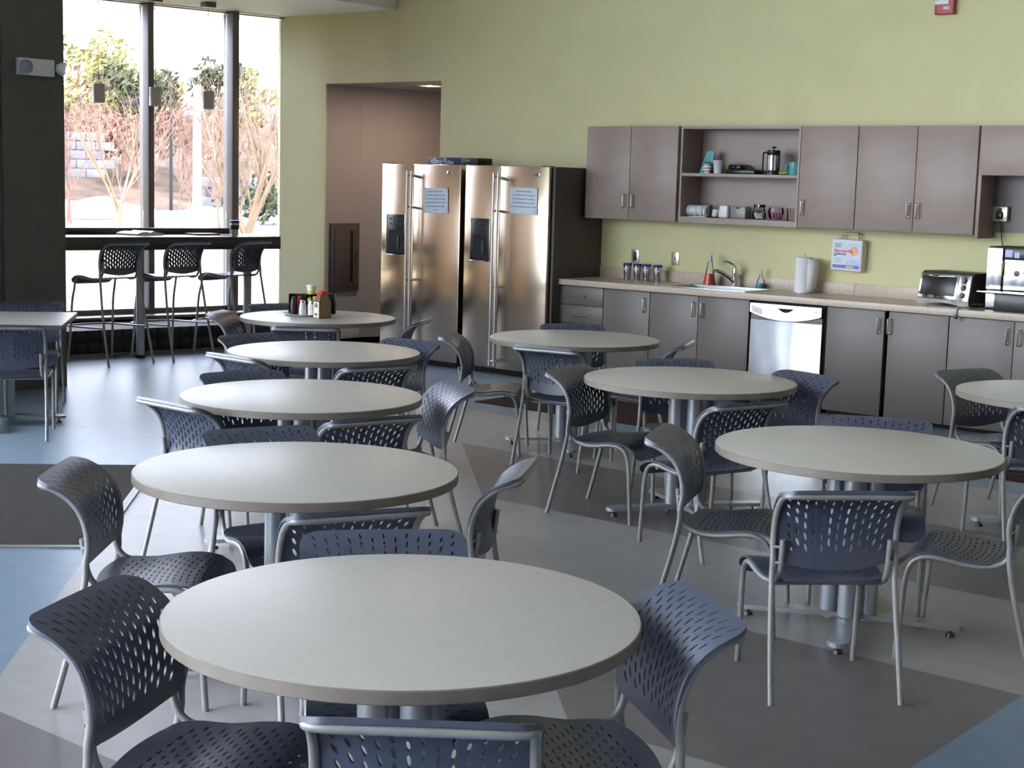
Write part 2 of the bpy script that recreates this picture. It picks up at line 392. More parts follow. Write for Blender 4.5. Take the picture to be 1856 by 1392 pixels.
# convector enclosure under the sill
cv = MB(); mx = baymx(0, 0)
cv.box((0.415, -1.55, 0.118), (0.77, 3.06, 0.234), 0, mx)
cvo = cv.obj('convector_cover', M['recess']); tag(cvo, 'long black convector cover under the window sill', 'heater')
g = MB()
for k in range(26): g.box((0.803, -0.12 - k * 0.115, 0.075), (0.006, 0.095, 0.085), 0.001, mx)
g.obj('grille', M['darkm'], cvo)
g = MB()
for k in range(26): g.box((0.803, -0.12 - k * 0.115, 0.21), (0.006, 0.095, 0.05), 0.001, mx)
g.obj('grille', M['darkm'], cvo)
g = MB(); g.box((0.812, -1.55, 0.012), (0.02, 3.06, 0.022), 0.002, mx); g.obj('kick_rail', M['mullion'], cvo)

# ------------------------------------------------------------------ glazed entry wall (outside the frame, lights the room)
G0 = Vector((-10.1, 4.6)); G1 = Vector((-2.0, -3.5)); gd = (G1 - G0).normalized(); gl = (G1 - G0).length
gm = Matrix.Translation((G0.x, G0.y, 0)) @ Matrix.Rotation(math.atan2(gd.y, gd.x), 4, 'Z')
N = 8; st = gl / N
for k in range(N):
    fr = MB(); fr.box(((k + 0.5) * st, 0, 0.06), (st - 0.08, 0.1, 0.12), mx=gm); fr.box(((k + 0.5) * st, 0, 4.40), (st - 0.08, 0.1, 0.1), mx=gm)
    o = struct(fr.obj('window_%d' % (k + 4), M['mullion']))
    p = MB(); p.box(((k + 0.5) * st, 0, 2.235), (st - 0.08, 0.008, 4.23), mx=gm); p.obj('pane', M['glass'], o)
for k in range(N + 1):
    t = MB(); t.box((k * st, 0, 2.24), (0.08, 0.14, 4.48), mx=gm); struct(t.obj('trim_%d' % (k + 4), M['mullion']))

# ceiling lamps of the room (warm)
def spot(name, loc, e, col, size, rot=(0, 0, 0), sq=None):
    l = bpy.data.lights.new(name, 'AREA'); l.energy = e; l.color = col; l.size = size
    o = bpy.data.objects.new(name, l); COL.objects.link(o); o.location = loc; o.rotation_euler = rot; return o
def downlight(x, y, z, label, e, half=0.09, group=None):
    t = thing('recessed_downlight', label, 'ceiling light', (x, y, z), 0, group)
    f = MB()
    for sx_, sy_, dx, dy in ((0, 1, half + 0.02, 0.02), (0, -1, half + 0.02, 0.02), (1, 0, 0.02, half + 0.02), (-1, 0, 0.02, half + 0.02)):
        f.box((sx_ * half, sy_ * half, -0.006), (dx * 2 if dx > 0.02 else 0.022, dy * 2 if dy > 0.02 else 0.022, 0.011), 0.002)
    f.obj('trim_ring', M['whitep'], t)
    d = MB(); d.box((0, 0, -0.004), (half * 2 - 0.02, half * 2 - 0.02, 0.006)); d.obj('diffuser', M['lamp'], t)
    l = bpy.data.lights.new('downlight_lamp', 'AREA'); l.energy = e; l.color = (1.0, 0.74, 0.54); l.size = half * 1.8
    lo = bpy.data.objects.new('downlight_lamp', l); COL.objects.link(lo); lo.parent = t; lo.location = (0, 0, -0.02)
downlight(-10.37, 11.33, AZ, 'square recessed downlight glowing in the passage ceiling behind the fridges', 2.6)

# ------------------------------------------------------------------ chairs and stools
L_BACK = [(-0.152, 0.432), (-0.142, 0.475), (-0.139, 0.52), (-0.143, 0.565), (-0.156, 0.610), (-0.180, 0.652), (-0.220, 0.687), (-0.264, 0.710), (-0.310, 0.725)]
L_SEAT = [(-0.158, 0.402), (-0.10, 0.392), (-0.03, 0.390), (0.05, 0.402), (0.12, 0.406), (0.185, 0.394), (0.225, 0.366), (0.245, 0.325)]
def arc(pts, n=10):
    P = spline([(0, a, b) for a, b in pts], n); d = [0.0]
    for i in range(1, len(P)): d.append(d[-1] + (P[i] - P[i - 1]).length)
    return P, d
def at_arc(P, d, s):
    s = max(0.0, min(d[-1], s))
    for i in range(1, len(d)):
        if d[i] >= s:
            t = (s - d[i - 1]) / max(1e-9, d[i] - d[i - 1]); p = P[i - 1].lerp(P[i], t); q = (P[i] - P[i - 1]).normalized(); return p, q
    return P[-1], (P[-1] - P[-2]).normalized()
BP, BD = arc(L_BACK); SP, SD = arc(L_SEAT)
LB, LS = BD[-1], SD[-1]
def back_pt(x, s):
    p, q = at_arc(BP, BD, s); f = 1 - (x / 0.2225) ** 2
    k = 0.026 * f * min(1, (1.05 - s / LB) * 1.6)
    sag = 0.010 * f * (s / LB) ** 2
    return Vector((x, p.y - k, p.z + sag * 0.3))
def seat_pt(x, t):
    p, q = at_arc(SP, SD, t); f = 1 - (x / 0.235) ** 2
    return Vector((x, p.y, p.z - 0.014 * f * (1 - abs(t / LS - 0.35))))
def rounded_outline(w0, w1, L, rb, rt_, bow):
    """outline in (x, s): half width w0 at s=0, w1 at s=L, corner radii, bow = arc sag of the s=0 edge"""
    pts = []
    def corner(cx, cy, r, a0, a1, n=8):
        for i in range(n + 1):
            a = a0 + (a1 - a0) * i / n; pts.append((cx + r * cos(a), cy + r * sin(a)))
    n = 14
    for i in range(1, n):
        x = -(w0 - rb) + 2 * (w0 - rb) * i / n; pts.append((x, bow * (x / (w0 - rb)) ** 2))
    corner(w0 - rb, bow + rb, rb, -pi / 2, 0)
    for i in range(1, 8): pts.append((w0 + (w1 - w0) * i / 8, bow + rb + (L - rt_ - bow - rb) * i / 8))
    corner(w1 - rt_, L - rt_, rt_, 0, pi / 2)
    for i in range(1, 12): pts.append((w1 - rt_ - 2 * (w1 - rt_) * i / 12, L))
    corner(-(w1 - rt_), L - rt_, rt_, pi / 2, pi)
    for i in range(1, 8): pts.append((-w1 + (w1 - w0) * i / 8, L - rt_ - (L - rt_ - bow - rb) * i / 8))
    corner(-(w0 - rb), bow + rb, rb, pi, 1.5 * pi)
    return pts
def shell(name, outline, slots, fn, thick, m, down):
    V = [Vector(p) for p in outline]; n = len(V); E = [(i, (i + 1) % n) for i in range(n)]
    for (cx, cy, a, b_, th) in slots:
        o = len(V)
        for k in range(10):
            t = 2 * pi * k / 10; u, v = a * cos(t), b_ * sin(t)
            V.append(Vector((cx + u * cos(th) - v * sin(th), cy + u * sin(th) + v * cos(th))))
        E += [(o + k, o + (k + 1) % 10) for k in range(10)]
    def inslot(x, y, g):
        for (cx, cy, a, b_, th) in slots:
            dx, dy = x - cx, y - cy
            if abs(dx) > 0.05 or abs(dy) > 0.05: continue
            u = dx * cos(th) + dy * sin(th); v = -dx * sin(th) + dy * cos(th)
            if (u / (a * g)) ** 2 + (v / (b_ * g)) ** 2 < 1: return True
        return False
    xs = [p[0] for p in outline]; ys = [p[1] for p in outline]; h = 0.016; y = min(ys) + h
    from mathutils.geometry import intersect_point_tri_2d
    def inside(x, y):
        c = False; j = n - 1
        for i in range(n):
            xi, yi, xj, yj = V[i].x, V[i].y, V[j].x, V[j].y
            if (yi > y) != (yj > y) and x < (xj - xi) * (y - yi) / (yj - yi) + xi: c = not c
            j = i
        return c
    while y < max(ys):
        x = min(xs) + h
        while x < max(xs):
            if inside(x, y) and all((x - V[i].x) ** 2 + (y - V[i].y) ** 2 > 0.00006 for i in range(n)) and not inslot(x, y, 1.35): V.append(Vector((x, y)))
            x += h
        y += h
    ov, oe, of, *_ = delaunay_2d_cdt(V, E, [], 0, 1e-6)
    bm_ = bmesh.new(); vs = [bm_.verts.new(fn(p.x, p.y)) for p in ov]
    for f in of:
        cx = sum(ov[i].x for i in f) / 3; cy = sum(ov[i].y for i in f) / 3
        if inslot(cx, cy, 0.985) or not inside(cx, cy): continue
        try: bm_.faces.new([vs[i] for i in f])
        except ValueError: pass
    for v in [v for v in bm_.verts if not v.link_faces]: bm_.verts.remove(v)
    bmesh.ops.recalc_face_normals(bm_, faces=bm_.faces[:])
    nz = sum(f.normal.z for f in bm_.faces) if down == 'z' else sum(f.normal.y for f in bm_.faces)
    if nz < 0: bmesh.ops.reverse_faces(bm_, faces=bm_.faces[:])
    bm_.verts.ensure_lookup_table(); bm_.normal_update()
    me = bpy.data.meshes.new(name); N_ = [v.normal.copy() for v in bm_.verts]
    v0 = [v.co.copy() for v in bm_.verts]; bm_.verts.index_update()
    F = [[v.index for v in f.verts] for f in bm_.faces]; k = len(v0)
    B = [(e.verts[0].index, e.verts[1].index, e.link_faces[0]) for e in bm_.edges if len(e.link_faces) == 1]
    sides = []
    for a, c, f in B:
        idx = [v.index for v in f.verts]; i = idx.index(a)
        sides.append((c, a, a + k, c + k) if idx[(i + 1) % 3] == c else (a, c, c + k, a + k))
    bm_.free()
    tk = [thick(p) for p in v0] if callable(thick) else [thick] * k
    me.from_pydata(v0 + [p - q * h_ for p, q, h_ in zip(v0, N_, tk)], [], F + [tuple(reversed([i + k for i in f])) for f in F] + sides)
    me.materials.append(m)
    b2 = bmesh.new(); b2.from_mesh(me)
    for f in b2.faces: f.smooth = True
    for e in b2.edges:
        if len(e.link_faces) == 2 and e.calc_face_angle(0) > R(50): e.smooth = False
    b2.to_mesh(me); b2.free(); return me
bs = []
for k in range(-6, 7):
    for r_ in range(9):
        s_ = 0.075 + 0.0385 * r_ + (0.0192 if k % 2 else 0)
        if s_ > LB - 0.022: continue
        spread = 0.0235 + 0.0085 * (s_ / LB); x_ = k * spread
        if abs(x_) > 0.197 - (0.03 if s_ < 0.10 else 0): continue
        flare = max(0, min(1, (s_ - 0.22) / 0.12))
        th = pi / 2 - math.atan2(k * 0.0085, LB) * 3.2
        bs.append((x_, s_, 0.0148, 0.0043 - 0.0018 * flare, th))
BACK_ME = shell('backrest', rounded_outline(0.212, 0.2235, LB, 0.055, 0.058, 0.018), bs, back_pt, lambda p: 0.006 + 0.006 * max(0.0, min(1.0, (p.z - 0.690) / 0.024)), M['navy'], 'y')
ss = []
for r_ in range(18):
    t_ = 0.055 + 0.0215 * r_
    if t_ > LS - 0.06: continue
    for k in range(-4, 5):
        x_ = (k + (0.5 if r_ % 2 else 0)) * 0.046
        if abs(x_) > 0.176: continue
        ss.append((x_, t_ + 0.02 * (x_ / 0.2) ** 2, 0.0145, 0.0026, 0.10 * (x_ / 0.17)))
SEAT_ME = shell('seat', rounded_outline(0.205, 0.222, LS, 0.085, 0.055, 0.012), ss, seat_pt, 0.007, M['navy'], 'z')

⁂

Directive: Leave out the pictures and repeat exactly the lines from the start of the material through the line that contains "t = MB(); t.box((k", both included.

Completed task:
Write part 2 of the bpy script that recreates this picture. It picks up at line 392. More parts follow. Write for Blender 4.5. Take the picture to be 1856 by 1392 pixels.
# convector enclosure under the sill
cv = MB(); mx = baymx(0, 0)
cv.box((0.415, -1.55, 0.118), (0.77, 3.06, 0.234), 0, mx)
cvo = cv.obj('convector_cover', M['recess']); tag(cvo, 'long black convector cover under the window sill', 'heater')
g = MB()
for k in range(26): g.box((0.803, -0.12 - k * 0.115, 0.075), (0.006, 0.095, 0.085), 0.001, mx)
g.obj('grille', M['darkm'], cvo)
g = MB()
for k in range(26): g.box((0.803, -0.12 - k * 0.115, 0.21), (0.006, 0.095, 0.05), 0.001, mx)
g.obj('grille', M['darkm'], cvo)
g = MB(); g.box((0.812, -1.55, 0.012), (0.02, 3.06, 0.022), 0.002, mx); g.obj('kick_rail', M['mullion'], cvo)

# ------------------------------------------------------------------ glazed entry wall (outside the frame, lights the room)
G0 = Vector((-10.1, 4.6)); G1 = Vector((-2.0, -3.5)); gd = (G1 - G0).normalized(); gl = (G1 - G0).length
gm = Matrix.Translation((G0.x, G0.y, 0)) @ Matrix.Rotation(math.atan2(gd.y, gd.x), 4, 'Z')
N = 8; st = gl / N
for k in range(N):
    fr = MB(); fr.box(((k + 0.5) * st, 0, 0.06), (st - 0.08, 0.1, 0.12), mx=gm); fr.box(((k + 0.5) * st, 0, 4.40), (st - 0.08, 0.1, 0.1), mx=gm)
    o = struct(fr.obj('window_%d' % (k + 4), M['mullion']))
    p = MB(); p.box(((k + 0.5) * st, 0, 2.235), (st - 0.08, 0.008, 4.23), mx=gm); p.obj('pane', M['glass'], o)
for k in range(N + 1):
    t = MB(); t.box((k * st, 0, 2.24), (0.08, 0.14, 4.48), mx=gm); struct(t.obj('trim_%d' % (k + 4), M['mullion']))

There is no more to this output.